Humanizing the Badge

November 21, 2016

After the events that coalesced in Ferguson, Mo., late in the summer of 2014, supporters of law enforcement began an earnest effort to spotlight on the overall good done by our peace officers in order to balance the negative rhetoric that abounded on social media. Books were written, documentaries promoted, and soon social media became the tool of choice for people who believed they could open hearts and minds of those who were influenced by the negative publicity. “Humanize the badge” became a battle cry for many. Deputies Hook’Em and Book’Em used humor on their Facebook page; Hearts Beneath the Badge was an attempt “to see them as what they are—human,” and U.C. Santa Cruz uses their citizens academy to, again, “humanize the badge.”

Humanizing the Badge

Elizabeth Ogden unwittingly took the movement a step further. In December 2014, after Detectives Ramos and Liu were ambushed and killed in New York, she sat down and wrote Dear Officer, I See You. Written from the heart, it was a simple message: we see you, we care, and we know how much you hurt. Motivated by the vilification of officers by mainstream media and the pain she saw in the faces those around her, she wanted them to know they hadn’t been forgotten. When she awoke the next morning, her message had been shared on social media more than 600,000 times.

Using the momentum of Dear Officer, Humanizing the Badge (HTB) was born. Ogden has spent time recruiting people who express themselves with softer tones and kind honesty. She initially partnered with Mike the Cop, whose brother, Corporal Matthew Edwards, was killed in the line of duty on July 23, 2010.

“We knew that we had the same ambitions and end goal. When we joined forces, we agreed that we would add people slowly. After some time, we started to pursue them as members of our team and we wound up with some unbelievable people doing really incredible things,” said Ogden. “We brought on people like Juan Wilson, a police officer in the St. Louis area who dedicates his entire life to community policing and development. Adding people like him, with different strengths, helped us to grow into more a family and a team than anything.”

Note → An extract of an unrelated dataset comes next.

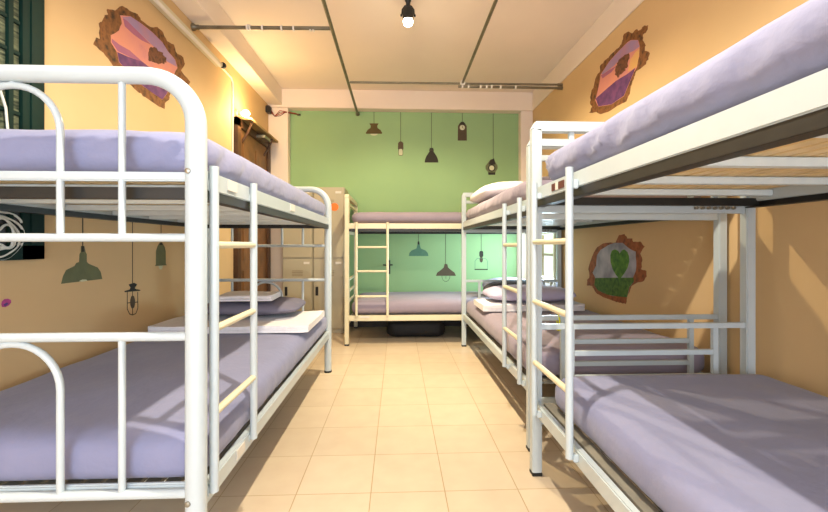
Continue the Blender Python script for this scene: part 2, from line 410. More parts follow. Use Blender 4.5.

In less than eighteen months, their Facebook page grew to more than 230,000 followers with a reach of 2 – 8 million people per week. Their biggest week was after the tragic events in Dallas on July 7. Officer Dan, an officer with the Dallas Police Department, publicly bared his heart and mind, and people were drawn to the raw emotion.

Although HTB is still changing and growing, their success depends on the one factor that differentiates them from the pages that are news sources and commentary on law enforcement: emotion. HTB opens up in ways that many of us are afraid to. They believe in love, trust, and hope. Ogden takes the darkest moments in law enforcement and talks about them from the heart. She tries to put our nightmares into perspective.

“We know that times haven’t been easy and that people are hurting substantially,” Ogden said. “That goes for officers and that goes for people in the communities. So many people are afraid and fearful. We want to have the hard conversations, we want to love people, and we want to show people that we are all human beings just like them.  With so many officers running in the red, with an officer choosing suicide every 22 hours, the time is now. We need solutions now.”

As a group that’s accused of being emotionless and is often told to cope with trauma as “part of the job,” police have come to believe that our feelings are something that should be buried. Ogden is peeling back that layer and building a community that can see law enforcement at their most vulnerable. This new community will understand that police are brave, strong, and stoic, because sometimes that’s necessary to go on doing the job. But police are also vulnerable, damaged, and human. We all are.

Conclusion

HTB represents that ideal many of us seek for ourselves: that rare person who speaks with their heart, forgives, and builds bridges. Many of us aren’t there yet. Many of us cannot go into communities and talk to people with hope in our voice. We want change, but we aren’t sure how to be a catalyst without exposing our private selves. HTB is willing to bring the message to whomever will listen. They are in a position to bring the community to law enforcement rather than bringing law enforcement to the community. They are saying, “Look at us, we are here, we are human and we are doing what we can to make you safe. Help make us safe.”